The lawsuits in Maine and Minnesota reflect how difficult it has been for policymakers to root foreign money out of elections. Proponents of the foreign money bans — which have been overwhelmingly popular with voters — say it’s imperative to tighten up on foreign money that’s being spent to sway U.S. politics.

“So many states have regular referendums that are more or less open to foreign money,” said Tara Malloy, a litigator at the nonprofit Campaign Legal Center, which is representing defendants in Maine. “It’s where the rubber hits the road in terms of foreign influence on U.S. elections.”

Though the possibility of Russia or China committing election interference has been a cause for concern during the last two presidential elections, the reality is there are still a number of ways, illegal and legal, that foreigners can make an impact.

It is illegal for a foreign national to donate to a U.S. political campaign, for example, but legal to donate to so-called “dark money” groups that do not disclose their donors and spend hundreds of millions of dollars each election cycle.
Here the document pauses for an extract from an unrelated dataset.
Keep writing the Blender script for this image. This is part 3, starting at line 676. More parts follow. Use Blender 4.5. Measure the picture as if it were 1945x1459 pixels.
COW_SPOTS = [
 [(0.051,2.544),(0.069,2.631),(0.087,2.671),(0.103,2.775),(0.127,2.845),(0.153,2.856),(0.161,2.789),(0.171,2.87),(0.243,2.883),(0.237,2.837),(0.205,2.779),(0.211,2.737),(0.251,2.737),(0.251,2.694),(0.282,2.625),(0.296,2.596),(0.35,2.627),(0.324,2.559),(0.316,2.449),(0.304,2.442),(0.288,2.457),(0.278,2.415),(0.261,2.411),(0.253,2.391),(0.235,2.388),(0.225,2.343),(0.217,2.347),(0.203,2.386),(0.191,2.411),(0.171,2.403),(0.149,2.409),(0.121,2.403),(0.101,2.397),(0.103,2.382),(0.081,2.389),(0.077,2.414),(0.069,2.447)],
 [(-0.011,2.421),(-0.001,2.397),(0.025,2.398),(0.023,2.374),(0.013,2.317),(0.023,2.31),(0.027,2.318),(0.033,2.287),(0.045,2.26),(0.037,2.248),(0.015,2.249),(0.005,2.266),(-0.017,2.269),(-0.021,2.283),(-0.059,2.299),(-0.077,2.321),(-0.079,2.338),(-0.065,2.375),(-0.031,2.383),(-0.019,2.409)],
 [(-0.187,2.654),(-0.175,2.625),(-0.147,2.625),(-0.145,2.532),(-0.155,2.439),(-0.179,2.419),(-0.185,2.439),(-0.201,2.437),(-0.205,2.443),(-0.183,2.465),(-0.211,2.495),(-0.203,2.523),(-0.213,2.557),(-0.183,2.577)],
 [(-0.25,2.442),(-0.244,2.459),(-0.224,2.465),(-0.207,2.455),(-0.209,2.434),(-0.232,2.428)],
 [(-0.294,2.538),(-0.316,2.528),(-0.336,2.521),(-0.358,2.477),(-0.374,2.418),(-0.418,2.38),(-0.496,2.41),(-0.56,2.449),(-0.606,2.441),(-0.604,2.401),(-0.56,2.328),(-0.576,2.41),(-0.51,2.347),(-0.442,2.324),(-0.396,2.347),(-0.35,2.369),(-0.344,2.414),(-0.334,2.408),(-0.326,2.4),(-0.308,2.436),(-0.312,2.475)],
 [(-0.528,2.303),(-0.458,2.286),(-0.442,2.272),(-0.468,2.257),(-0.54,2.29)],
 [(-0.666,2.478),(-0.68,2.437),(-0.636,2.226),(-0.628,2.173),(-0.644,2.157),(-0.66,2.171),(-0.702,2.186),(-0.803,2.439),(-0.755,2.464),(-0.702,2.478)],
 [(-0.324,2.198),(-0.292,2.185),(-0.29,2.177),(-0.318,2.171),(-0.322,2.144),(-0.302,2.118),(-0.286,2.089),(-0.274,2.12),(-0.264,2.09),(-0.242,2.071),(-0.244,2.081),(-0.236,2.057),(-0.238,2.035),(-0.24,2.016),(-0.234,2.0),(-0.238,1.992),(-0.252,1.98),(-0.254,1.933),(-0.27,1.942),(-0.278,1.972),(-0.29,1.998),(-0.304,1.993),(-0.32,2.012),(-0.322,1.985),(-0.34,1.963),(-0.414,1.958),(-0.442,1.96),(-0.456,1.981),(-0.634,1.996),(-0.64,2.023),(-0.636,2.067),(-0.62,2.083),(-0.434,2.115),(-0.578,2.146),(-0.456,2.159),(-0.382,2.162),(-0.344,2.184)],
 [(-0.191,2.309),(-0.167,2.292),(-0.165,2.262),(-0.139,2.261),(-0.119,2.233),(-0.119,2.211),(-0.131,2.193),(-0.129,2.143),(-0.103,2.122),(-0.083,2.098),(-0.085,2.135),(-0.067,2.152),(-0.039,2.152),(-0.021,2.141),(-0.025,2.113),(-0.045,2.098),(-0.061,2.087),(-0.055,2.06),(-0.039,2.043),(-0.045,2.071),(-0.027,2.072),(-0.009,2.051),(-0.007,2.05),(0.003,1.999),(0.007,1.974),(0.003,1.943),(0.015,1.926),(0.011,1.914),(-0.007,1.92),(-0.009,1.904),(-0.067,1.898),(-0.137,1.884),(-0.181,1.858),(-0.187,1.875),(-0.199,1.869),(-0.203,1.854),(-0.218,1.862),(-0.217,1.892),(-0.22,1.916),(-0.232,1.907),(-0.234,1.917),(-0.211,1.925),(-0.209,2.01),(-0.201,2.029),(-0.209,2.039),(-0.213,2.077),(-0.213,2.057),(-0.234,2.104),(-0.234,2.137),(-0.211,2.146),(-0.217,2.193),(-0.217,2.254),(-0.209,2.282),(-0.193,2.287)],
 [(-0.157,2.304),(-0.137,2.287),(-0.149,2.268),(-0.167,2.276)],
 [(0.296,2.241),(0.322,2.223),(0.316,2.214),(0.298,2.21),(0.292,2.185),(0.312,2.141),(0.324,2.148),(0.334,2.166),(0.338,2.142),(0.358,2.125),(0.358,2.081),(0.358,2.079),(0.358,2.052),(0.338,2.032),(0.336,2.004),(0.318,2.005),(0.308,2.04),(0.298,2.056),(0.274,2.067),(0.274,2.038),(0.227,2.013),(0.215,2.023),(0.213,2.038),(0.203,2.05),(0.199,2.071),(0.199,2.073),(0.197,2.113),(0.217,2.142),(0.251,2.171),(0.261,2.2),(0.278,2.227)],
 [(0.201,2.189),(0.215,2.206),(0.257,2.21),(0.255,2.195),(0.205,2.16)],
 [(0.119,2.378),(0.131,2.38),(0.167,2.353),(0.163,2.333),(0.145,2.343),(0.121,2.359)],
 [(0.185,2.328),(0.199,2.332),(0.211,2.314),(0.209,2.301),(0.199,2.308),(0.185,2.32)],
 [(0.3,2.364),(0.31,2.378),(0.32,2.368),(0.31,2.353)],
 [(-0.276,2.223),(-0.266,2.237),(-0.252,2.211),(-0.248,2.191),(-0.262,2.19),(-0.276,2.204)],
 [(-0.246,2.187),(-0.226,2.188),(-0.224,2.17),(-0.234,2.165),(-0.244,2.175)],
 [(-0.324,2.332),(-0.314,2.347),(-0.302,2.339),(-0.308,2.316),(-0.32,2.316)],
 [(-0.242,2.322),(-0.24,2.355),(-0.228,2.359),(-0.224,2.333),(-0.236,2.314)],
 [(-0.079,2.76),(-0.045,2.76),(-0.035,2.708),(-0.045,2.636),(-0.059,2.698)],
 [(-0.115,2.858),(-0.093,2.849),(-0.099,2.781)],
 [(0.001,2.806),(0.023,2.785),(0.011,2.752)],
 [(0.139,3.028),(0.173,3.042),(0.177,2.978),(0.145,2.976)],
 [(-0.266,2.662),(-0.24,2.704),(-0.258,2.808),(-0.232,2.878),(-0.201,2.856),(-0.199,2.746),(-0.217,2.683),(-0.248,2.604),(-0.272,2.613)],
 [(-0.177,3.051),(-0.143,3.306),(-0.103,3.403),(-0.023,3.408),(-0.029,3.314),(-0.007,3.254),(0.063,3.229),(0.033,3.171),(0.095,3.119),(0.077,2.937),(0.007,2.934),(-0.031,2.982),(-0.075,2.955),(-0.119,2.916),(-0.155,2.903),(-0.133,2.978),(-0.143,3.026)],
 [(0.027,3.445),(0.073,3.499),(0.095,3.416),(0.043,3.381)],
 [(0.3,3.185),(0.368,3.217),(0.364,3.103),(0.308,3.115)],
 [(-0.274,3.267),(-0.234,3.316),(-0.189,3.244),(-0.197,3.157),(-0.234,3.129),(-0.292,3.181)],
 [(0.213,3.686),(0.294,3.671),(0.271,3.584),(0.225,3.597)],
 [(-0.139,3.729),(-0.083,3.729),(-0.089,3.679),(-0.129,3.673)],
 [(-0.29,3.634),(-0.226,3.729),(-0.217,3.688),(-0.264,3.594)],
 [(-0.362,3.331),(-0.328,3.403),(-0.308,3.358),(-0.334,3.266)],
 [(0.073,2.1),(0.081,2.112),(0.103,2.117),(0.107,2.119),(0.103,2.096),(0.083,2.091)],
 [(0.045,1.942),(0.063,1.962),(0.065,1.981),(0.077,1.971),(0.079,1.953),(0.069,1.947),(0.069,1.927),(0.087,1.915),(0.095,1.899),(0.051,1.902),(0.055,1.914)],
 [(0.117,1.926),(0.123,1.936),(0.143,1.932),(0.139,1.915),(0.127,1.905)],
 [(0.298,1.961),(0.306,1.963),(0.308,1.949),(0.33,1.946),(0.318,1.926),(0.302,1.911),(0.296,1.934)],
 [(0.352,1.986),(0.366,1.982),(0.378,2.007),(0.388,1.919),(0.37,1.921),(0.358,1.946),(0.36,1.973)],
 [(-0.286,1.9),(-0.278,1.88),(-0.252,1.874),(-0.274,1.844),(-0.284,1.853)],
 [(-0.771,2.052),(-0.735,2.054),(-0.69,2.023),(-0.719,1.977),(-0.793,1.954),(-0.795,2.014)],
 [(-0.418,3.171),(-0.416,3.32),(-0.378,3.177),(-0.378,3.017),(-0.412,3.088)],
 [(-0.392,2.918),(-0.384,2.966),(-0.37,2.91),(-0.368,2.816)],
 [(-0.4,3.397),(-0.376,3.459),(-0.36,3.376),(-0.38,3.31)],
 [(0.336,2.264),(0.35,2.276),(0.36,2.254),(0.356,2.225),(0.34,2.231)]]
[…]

And dark money groups regularly pass money to campaigns, making it difficult to track where foreign donations wind up.

Even the FEC has said it has limited resources to investigate potential foreign donors to candidates; a 2021 Office of Inspector General report found the agency’s current practices pose “a national security risk” and provide “insufficient oversight of possible illegal foreign donations,” a report later published by the OIG said.

“Identifying and regulating unlawful foreign campaign expenses,” OIG said, “continues to pose a significant challenge.”


Maggie Severns is a reporter at NOTUS.